Through this device, Jeter takes “Blade Runner’s” plot holes (brought about by different screenplays being melded together during the famously rough making of the movie) and turns them into intrigue – notably Bryant’s inconsistency about how many escaped replicants are loose in L.A. He also gives a reason for how the heck Kowalski smuggled a gun into his interview with Holden.
Sour Deckard
The author nails the sour character of Deckard, who goes through the blade-running motions but is only thinking about Rachael – who he has left in stasis up at his Oregon hideout. (The stasis “coffin” is reminiscent of Dick’s half-life cold-pacs, most famously used in “Ubik,” wherein a dead person has a little bit of life left that can be used for conversing with loved ones in short bursts.)
It’s similar to “DADOES’ ” sheep-obsessed Deckard, but also works for Harrison Ford’s take on the character. He doesn’t talk or even brood much about the human-replicant borderline or what his job has done to him, yet he represents the saga’s themes better than anyone.

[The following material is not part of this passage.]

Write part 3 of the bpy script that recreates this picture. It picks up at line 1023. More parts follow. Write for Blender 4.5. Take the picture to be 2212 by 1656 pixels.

The relationship between Sarah and Deckard is not a traditional love story, but it fills the hole where a love story would normally go. Jeter can spend pages digging into what it means to be human (especially in the Holden-Batty debate), but on the other hand he never overtly states what Sarah’s goal is, and yet I picked it up: She wants Deckard to love her the way he loves Rachael.
Considering how shallow – if highly romanticized through filmmaking style – the Deckard-Rachael relationship is, the sequel’s ersatz romance is a natural fit for the saga.
“The Edge of Human” is an expertly crafted piece of dystopian hardboiled fiction. We soak up the imagery of rundown L.A., the intrigue of an internal police conspiracy against blade runners, and action where people get blown away by huge guns pulled from trench coats.
Yet we are left with the beautifully pathetic nature of Deckard’s and Sarah’s search for something more. I expect Ridley Scott, PKD if he were still alive, and fans of both of their work would approve.